Contingent liabilities and assets

The French entity has signed a lease agreement in October 2013 for new office premises in the “Parc Biocitech” in Romainville, France (with effect from 1 February 2015) to replace the current premises in Romainville. The agreement is entered into for a 12-year period. The net rent amounts to €1.4 million on an annual basis. Galapagos NV, as the parent company, has issued a guarantee on first demand for €2 million to lessor of the building. Additionally a bank guarantee, amounting to €3 million, was issued for the rental of the new premises. These guarantees have been released on June 30, 2015 after the move into the new facilities.

On 13 March 2014, the Group announced the signing of a definitive agreement to sell the service division operations to Charles River Laboratories International, Inc. (the “Buyer”) for a total consideration of up to €134 million. Charles River agreed to pay Galapagos an immediate cash consideration of €129 million. The potential earn out of €5 million due upon achievement of a target 12 months after transaction closing has not been achieved.

Approximately 5% of the total price consideration, including price adjustments, is being held on an escrow account which would have been released on 30 June 2015 if no claim had been introduced by the Buyer. To date, four claims have been introduced by the Buyer, of which three claims have been settled for a total amount of €1.0 million. One claim, which has been introduced by the Buyer in March 2015, is still being investigated. An amount of €0.3 million has been accrued in March 2015 based on a preliminary estimate of the exposure. The release of the escrow account will be possible after final agreement between the parties on the amounts at stake.

Following the divestment, we remain a guarantor for a limited transitional period in respect of the lease obligations for certain U.K. premises amounting to £40 million future rent payments. The Buyer will fully indemnify Galapagos NV against all liabilities arising in connection with the lease obligation. We evaluated the risk to be remote.

Finally, following common practice, Galapagos NV has given customary representations and warranties which are capped and limited in time.

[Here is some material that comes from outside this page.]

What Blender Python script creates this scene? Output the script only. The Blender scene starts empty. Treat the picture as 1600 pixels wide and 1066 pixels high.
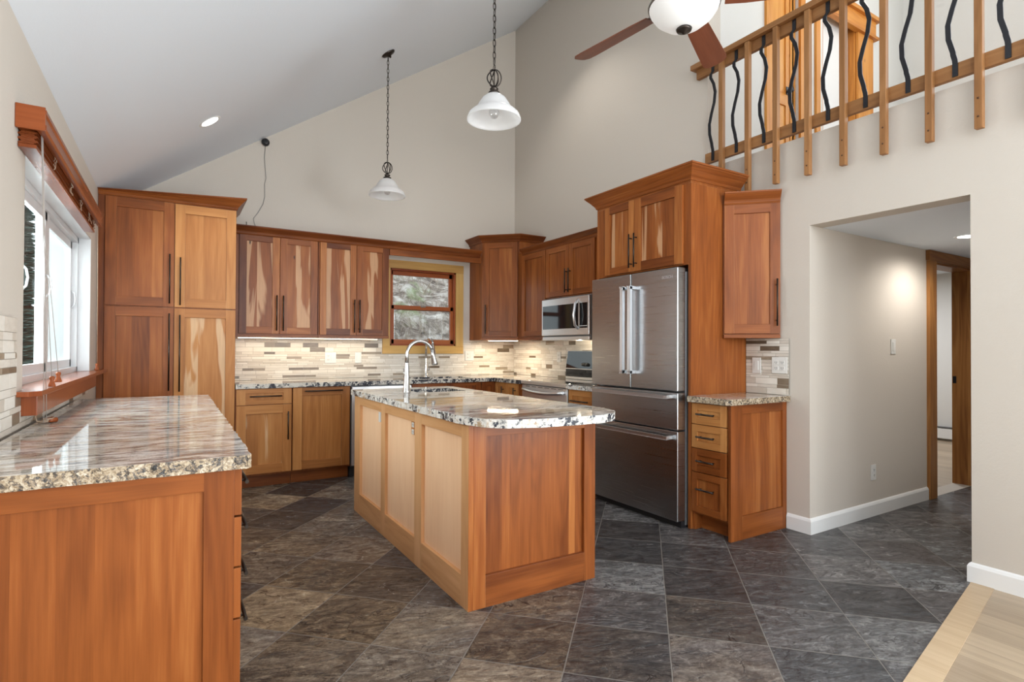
import bpy, bmesh, math, random
from mathutils import Vector, Matrix
random.seed(7)
R = math.radians
S = bpy.context.scene
COL = S.collection

# ------------------------------------------------------------------ camera
FPX, CX, CY, CH = 862.65, 797.91, 536.4, 1.23
t, p, q = R(31.395), R(.602), R(-.264)
r0 = Vector((math.cos(t), -math.sin(t), 0)); f0 = Vector((math.sin(t), math.cos(t), 0)); z0 = Vector((0, 0, 1))
fw = f0*math.cos(p) + z0*math.sin(p); u1 = -f0*math.sin(p) + z0*math.cos(p)
rr = r0*math.cos(q) - u1*math.sin(q); uu = r0*math.sin(q) + u1*math.cos(q)
cd = bpy.data.cameras.new('camera'); cam = bpy.data.objects.new('camera', cd); COL.objects.link(cam)
M = Matrix((rr, uu, -fw)).transposed().to_4x4(); M.translation = (0, 0, CH); cam.matrix_world = M
cd.sensor_fit = 'HORIZONTAL'; cd.sensor_width = 36; cd.lens = FPX/1600*36
cd.shift_x = (800-CX)/1600; cd.shift_y = (CY-533)/1600; cd.clip_start = .02; cd.clip_end = 200
S.camera = cam
# ------------------------------------------------------------------ world, exposure, window daylight, added fill
W = bpy.data.worlds.new('world'); S.world = W; W.use_nodes = True
bg = W.node_tree.nodes['Background']; bg.inputs[0].default_value = (.86, .93, 1, 1); bg.inputs[1].default_value = 2.0
S.view_settings.view_transform = 'Standard'; S.view_settings.look = 'None'
S.view_settings.exposure = 0.17; S.view_settings.gamma = 1; S.view_settings.use_curve_mapping = False
S.cycles.use_denoising = True
S.cycles.max_bounces = 8; S.cycles.diffuse_bounces = 5; S.cycles.glossy_bounces = 4; S.cycles.transparent_max_bounces = 12
S.cycles.sample_clamp_indirect = 6; S.cycles.caustics_reflective = False; S.cycles.caustics_refractive = False

def light(name, kind, loc, power, size=.1, size_y=None, col=(1, 1, 1), rot=(0, 0, 0), spot=None, spread=None):
    l = bpy.data.lights.new(name, kind); l.energy = power; l.color = col
    if kind == 'AREA':
        l.size = size
        if size_y: l.shape = 'RECTANGLE'; l.size_y = size_y
        if spread: l.spread = spread
    elif kind == 'SPOT':
        l.shadow_soft_size = size; l.spot_size = spot or R(110); l.spot_blend = .7
    else: l.shadow_soft_size = size
    o = bpy.data.objects.new(name, l); o.location = loc; o.rotation_euler = rot; COL.objects.link(o); return o
# added fill lights from out of view, plus daylight through the west window
light('added_south_fill', 'AREA', (.45, -4.25, 2.1), 95, 1.5, 2.5, (.90, .96, 1), (R(128), 0, 0))  # added pair of fills behind the camera, tilted up to brighten the ceiling
light('added_south_fill', 'AREA', (2.65, -4.25, 2.1), 128, 1.5, 2.5, (.90, .96, 1), (R(128), 0, 0))
light('added_loft_end_fill', 'AREA', (6.82, .3, 4.3), 45, 3.4, 2.0, (.90, .96, 1), (R(90), 0, R(90)))  # added fill, no window in this loft wall; lights the sloped ceiling
light('added_east_fill', 'AREA', (3.74, -1.8, 1.15), 290, 2.7, 1.9, (.88, .95, 1), (R(115), 0, R(90)))  # added fill at an unseen opening, aimed up at the sloped ceiling
light('west_daylight_and_fill', 'AREA', (-.95, 3.9, 1.6), 108, 2.0, 1.1, (.93, .97, 1), (R(68), 0, R(-90)))
light('west_daylight_and_fill', 'AREA', (-.85, -1.4, 1.6), 12, 2.2, 1.6, (.90, .96, 1), (R(90), 0, R(-90)))  # added fill behind the camera, at an unseen second opening

# ------------------------------------------------------------------ helpers
def L(c): return tuple((x/12.92 if x <= .04045 else ((x+.055)/1.055)**2.4) for x in [v/255 for v in c]) + (1,)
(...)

In the course of 2008, a former director of one of our subsidiaries sued for wrongful termination and seeks damages of €1.1 million. The Company believes that the amount of damages claimed is unrealistically high. In 2014, the Court requested an external advisor to evaluate the exact amount of damages. This analysis is still ongoing. Considering the defence elements provided in favor of Galapagos and also the latest evolution in the Court, the Board and management evaluated the risk to be remote to possible, but not likely. Accordingly, it was decided not to record any provision as the exposure is considered to be limited.